South Coast Workforce and Commuting Patterns from OnTheMap

by Guy Tauer

September 24, 2019

The Census Bureau’s OnTheMap program is a web-based mapping and reporting application that shows where workers are employed and where they live. It also provides companion reports on age, earnings, industry distributions, race, ethnicity, educational attainment, and sex. In most cases data are published down to the Census tract level of detail if there are enough jobs or workers within those geographies.

Here are a couple examples of the data available. An analysis using a hand-drawn map of the Charleston Port area shows the most private-sector primary jobs are in manufacturing. The next largest sectors are accommodation and food services, and retail trade jobs.
OnTheMap can be used to evaluate local labor sheds as well. You can look at where a local area’s workforce lives, as well as where the workers living in an area travel to work. For instance, most Coos County workers also live in the county. The next largest source of the workforce is neighboring Douglas County, closely followed by Lane County to the north. The coastal sections of these counties are easily traversed, connected by scenic coastal Highway 101. For Curry County, looking at commuting pattern data with the county by “place” or city level might not be as informative, as there are only three incorporated areas – Brookings-Harbor, Port Orford, and Gold Beach.
OnTheMap offers a lot of data that isn’t readily available elsewhere. For example, using the “worker area comparison analysis by block group” tool, you can find the percentage of workers in each census tract and block group that earn $1,250 per month or less. Data covering characteristics of the workforce is available by county area, a hand-drawn polygon you can select, or a wide variety of user-defined geographies. Here is the Coos County worker profile by level of education for workers 30 years and older.
Find More Workforce Data at Census OnTheMap

Data on where workers live and are employed are available from the Census OnTheMap website. These data can be useful to transportation and other planners who want to look at commuting patterns such as distance and direction that workers commute, or where and how far workers commute from to reach their employment locations. Businesses might use this data to look at their labor sheds and how far workers might be commuting from to reach their business. Since data are often available down to the Census tract level, businesses and transportation planners can access specific data on where workers live and where residents are employed.

OnTheMap provides an easy-to-use interface for creating, viewing, printing and downloading workforce related maps, profiles, and underlying data. Based on 2002-2017 LEHD Origin Destination Employment Statistics (LODES), OnTheMap is a unique resource for mapping the travel patterns of workers and identifying small-area workforce characteristics: https://onthemap.ces.census.gov/. For more information on the inputs to the LODES dataset, please see the Data Sources page.
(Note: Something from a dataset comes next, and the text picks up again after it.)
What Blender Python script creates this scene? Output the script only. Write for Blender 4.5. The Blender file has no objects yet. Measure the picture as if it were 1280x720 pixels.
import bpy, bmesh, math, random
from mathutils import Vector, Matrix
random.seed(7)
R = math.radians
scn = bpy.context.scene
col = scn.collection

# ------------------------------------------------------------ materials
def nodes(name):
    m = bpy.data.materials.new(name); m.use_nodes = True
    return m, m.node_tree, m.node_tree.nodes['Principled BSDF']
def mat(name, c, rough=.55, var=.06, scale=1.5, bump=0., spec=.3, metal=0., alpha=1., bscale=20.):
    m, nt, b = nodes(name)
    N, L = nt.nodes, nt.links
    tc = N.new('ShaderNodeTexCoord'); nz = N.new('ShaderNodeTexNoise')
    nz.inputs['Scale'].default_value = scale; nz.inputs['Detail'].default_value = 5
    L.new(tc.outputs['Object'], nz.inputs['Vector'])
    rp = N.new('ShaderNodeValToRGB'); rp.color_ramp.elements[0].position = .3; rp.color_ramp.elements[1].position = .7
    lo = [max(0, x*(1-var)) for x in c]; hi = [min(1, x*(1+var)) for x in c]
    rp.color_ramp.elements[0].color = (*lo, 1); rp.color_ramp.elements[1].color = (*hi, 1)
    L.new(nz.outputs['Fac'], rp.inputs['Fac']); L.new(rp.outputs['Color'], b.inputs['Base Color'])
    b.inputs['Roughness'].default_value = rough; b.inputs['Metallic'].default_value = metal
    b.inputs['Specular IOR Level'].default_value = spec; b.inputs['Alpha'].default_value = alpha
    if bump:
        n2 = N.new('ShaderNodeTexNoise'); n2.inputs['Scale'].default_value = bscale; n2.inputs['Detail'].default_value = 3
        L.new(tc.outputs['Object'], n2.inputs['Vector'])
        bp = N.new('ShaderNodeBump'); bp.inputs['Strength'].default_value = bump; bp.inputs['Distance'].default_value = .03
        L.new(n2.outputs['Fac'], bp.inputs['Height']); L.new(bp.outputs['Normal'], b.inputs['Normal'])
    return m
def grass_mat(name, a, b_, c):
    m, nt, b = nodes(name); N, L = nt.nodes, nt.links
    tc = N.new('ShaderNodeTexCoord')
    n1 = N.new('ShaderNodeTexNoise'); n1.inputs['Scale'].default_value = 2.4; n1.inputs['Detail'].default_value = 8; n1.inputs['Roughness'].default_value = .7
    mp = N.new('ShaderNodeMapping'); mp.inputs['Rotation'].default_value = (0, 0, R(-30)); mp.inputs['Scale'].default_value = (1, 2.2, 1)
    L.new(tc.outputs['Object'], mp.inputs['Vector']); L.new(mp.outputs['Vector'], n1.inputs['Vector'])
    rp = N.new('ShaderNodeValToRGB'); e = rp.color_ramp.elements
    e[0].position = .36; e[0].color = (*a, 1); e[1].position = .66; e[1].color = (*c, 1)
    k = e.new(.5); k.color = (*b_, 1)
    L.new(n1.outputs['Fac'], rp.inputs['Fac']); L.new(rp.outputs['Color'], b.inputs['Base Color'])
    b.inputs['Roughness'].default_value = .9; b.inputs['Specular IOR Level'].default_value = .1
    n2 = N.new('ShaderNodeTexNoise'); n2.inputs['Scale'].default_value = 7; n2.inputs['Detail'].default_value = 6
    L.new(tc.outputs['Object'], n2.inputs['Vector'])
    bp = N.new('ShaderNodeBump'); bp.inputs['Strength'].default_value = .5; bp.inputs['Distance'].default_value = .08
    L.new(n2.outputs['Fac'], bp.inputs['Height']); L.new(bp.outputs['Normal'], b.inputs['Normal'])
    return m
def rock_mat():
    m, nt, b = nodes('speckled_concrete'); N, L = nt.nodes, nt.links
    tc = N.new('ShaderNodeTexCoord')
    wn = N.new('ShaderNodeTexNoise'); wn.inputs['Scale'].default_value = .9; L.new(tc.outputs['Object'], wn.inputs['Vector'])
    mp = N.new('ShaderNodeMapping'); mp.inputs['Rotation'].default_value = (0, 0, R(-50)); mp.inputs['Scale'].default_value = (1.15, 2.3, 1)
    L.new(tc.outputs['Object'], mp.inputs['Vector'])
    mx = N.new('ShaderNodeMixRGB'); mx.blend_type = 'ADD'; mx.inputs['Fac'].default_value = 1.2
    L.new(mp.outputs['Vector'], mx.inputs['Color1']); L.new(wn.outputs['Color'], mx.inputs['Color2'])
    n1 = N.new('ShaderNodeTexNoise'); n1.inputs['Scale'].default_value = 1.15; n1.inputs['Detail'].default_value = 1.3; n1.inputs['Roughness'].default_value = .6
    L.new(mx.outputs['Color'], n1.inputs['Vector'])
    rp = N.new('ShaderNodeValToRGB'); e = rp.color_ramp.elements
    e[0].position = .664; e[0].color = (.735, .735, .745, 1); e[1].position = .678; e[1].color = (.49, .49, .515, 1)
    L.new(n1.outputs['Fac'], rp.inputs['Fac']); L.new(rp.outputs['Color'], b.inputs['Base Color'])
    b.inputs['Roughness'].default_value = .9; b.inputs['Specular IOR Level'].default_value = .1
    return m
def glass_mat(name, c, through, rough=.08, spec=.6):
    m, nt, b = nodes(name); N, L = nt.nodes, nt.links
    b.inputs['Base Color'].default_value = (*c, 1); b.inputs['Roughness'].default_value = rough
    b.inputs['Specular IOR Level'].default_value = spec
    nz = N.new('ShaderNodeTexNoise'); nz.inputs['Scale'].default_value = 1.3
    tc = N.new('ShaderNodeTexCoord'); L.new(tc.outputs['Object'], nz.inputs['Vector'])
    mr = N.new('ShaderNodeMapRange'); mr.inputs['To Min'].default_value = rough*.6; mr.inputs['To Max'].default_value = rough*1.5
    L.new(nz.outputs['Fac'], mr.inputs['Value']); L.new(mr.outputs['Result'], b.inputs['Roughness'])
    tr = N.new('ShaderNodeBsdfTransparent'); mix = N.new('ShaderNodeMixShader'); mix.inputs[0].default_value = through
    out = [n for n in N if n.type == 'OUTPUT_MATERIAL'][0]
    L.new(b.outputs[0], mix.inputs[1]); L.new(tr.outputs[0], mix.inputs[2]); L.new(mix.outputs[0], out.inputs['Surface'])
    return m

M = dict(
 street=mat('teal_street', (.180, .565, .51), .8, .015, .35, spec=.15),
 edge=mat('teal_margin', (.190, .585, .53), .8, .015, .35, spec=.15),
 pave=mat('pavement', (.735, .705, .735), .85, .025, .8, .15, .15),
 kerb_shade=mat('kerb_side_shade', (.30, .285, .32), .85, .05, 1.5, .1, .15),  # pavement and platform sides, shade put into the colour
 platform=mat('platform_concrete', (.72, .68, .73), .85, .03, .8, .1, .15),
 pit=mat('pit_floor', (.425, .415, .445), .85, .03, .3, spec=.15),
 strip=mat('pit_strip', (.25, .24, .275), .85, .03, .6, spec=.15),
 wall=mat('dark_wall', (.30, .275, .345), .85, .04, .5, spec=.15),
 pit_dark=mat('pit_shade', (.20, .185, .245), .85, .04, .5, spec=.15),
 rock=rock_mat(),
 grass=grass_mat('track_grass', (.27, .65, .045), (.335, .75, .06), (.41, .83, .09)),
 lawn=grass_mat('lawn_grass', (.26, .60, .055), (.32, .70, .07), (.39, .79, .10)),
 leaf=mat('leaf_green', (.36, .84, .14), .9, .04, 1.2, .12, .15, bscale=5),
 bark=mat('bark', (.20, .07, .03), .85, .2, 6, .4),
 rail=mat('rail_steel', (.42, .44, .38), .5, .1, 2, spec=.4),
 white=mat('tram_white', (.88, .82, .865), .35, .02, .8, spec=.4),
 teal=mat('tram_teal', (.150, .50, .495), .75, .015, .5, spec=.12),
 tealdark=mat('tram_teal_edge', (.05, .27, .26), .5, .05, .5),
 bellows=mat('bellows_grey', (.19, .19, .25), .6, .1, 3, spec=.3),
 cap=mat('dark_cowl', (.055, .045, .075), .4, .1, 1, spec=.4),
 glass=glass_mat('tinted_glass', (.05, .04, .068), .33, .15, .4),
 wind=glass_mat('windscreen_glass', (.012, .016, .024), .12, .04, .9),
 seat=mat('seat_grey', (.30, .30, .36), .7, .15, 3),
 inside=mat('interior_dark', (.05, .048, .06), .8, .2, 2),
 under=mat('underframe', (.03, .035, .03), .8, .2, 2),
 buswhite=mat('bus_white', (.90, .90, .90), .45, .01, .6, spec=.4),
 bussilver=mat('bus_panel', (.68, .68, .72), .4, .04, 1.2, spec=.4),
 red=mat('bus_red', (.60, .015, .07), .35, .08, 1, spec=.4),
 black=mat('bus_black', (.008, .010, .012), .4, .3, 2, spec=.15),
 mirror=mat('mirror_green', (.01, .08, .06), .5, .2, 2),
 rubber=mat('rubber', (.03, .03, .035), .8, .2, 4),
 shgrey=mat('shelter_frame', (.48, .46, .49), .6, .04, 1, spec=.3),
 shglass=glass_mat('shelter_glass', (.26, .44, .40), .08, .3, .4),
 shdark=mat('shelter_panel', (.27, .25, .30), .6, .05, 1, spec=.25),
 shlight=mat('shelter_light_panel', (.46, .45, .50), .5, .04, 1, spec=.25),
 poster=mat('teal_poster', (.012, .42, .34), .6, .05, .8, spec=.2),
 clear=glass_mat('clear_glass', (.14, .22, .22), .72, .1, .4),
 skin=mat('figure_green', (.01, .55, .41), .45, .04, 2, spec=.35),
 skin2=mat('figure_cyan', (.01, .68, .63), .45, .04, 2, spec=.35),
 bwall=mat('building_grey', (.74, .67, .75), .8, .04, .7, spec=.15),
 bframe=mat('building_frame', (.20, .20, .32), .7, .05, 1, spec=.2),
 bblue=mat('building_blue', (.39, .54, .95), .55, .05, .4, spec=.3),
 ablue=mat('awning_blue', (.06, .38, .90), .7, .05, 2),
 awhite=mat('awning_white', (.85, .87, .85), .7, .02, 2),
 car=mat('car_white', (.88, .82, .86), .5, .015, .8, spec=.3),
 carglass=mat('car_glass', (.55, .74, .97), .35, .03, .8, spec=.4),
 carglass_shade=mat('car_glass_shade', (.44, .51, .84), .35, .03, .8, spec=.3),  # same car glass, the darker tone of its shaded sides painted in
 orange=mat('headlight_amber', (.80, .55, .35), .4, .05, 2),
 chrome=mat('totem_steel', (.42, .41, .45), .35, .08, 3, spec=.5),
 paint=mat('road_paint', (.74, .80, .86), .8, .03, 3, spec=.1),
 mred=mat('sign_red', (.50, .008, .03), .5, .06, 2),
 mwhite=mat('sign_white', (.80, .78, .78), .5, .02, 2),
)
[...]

Confidentiality is protected through a variety of methods employed by the Census Bureau. The Census Bureau and its state partners are committed to protecting the confidentiality and integrity of the underlying workforce and employment data files. The Census Bureau employs statistical techniques to ensure that actual statistics are not shown if the numbers in a cell are small. Rather, the mapping displays and tabular reports show synthetic data that are statistically analogous to actual worker counts and locations but not exact.

Technically, the method used to protect the residential address information for each workplace address is called "synthetic data," which involves modeling the underlying data in a manner that protects confidentiality, then making random draws from that model. The method used to protect the workplace information is to combine the confidential data with noise in a manner that ensures that the published data, while not exact, become increasingly more accurate as the number of businesses in a workplace area gets larger. No business's actual data are used for any workplace reports. The employment data for private employers are controlled to state-level totals provided by the Bureau of Labor Statistics. Keep this in mind when using this data at a detailed level.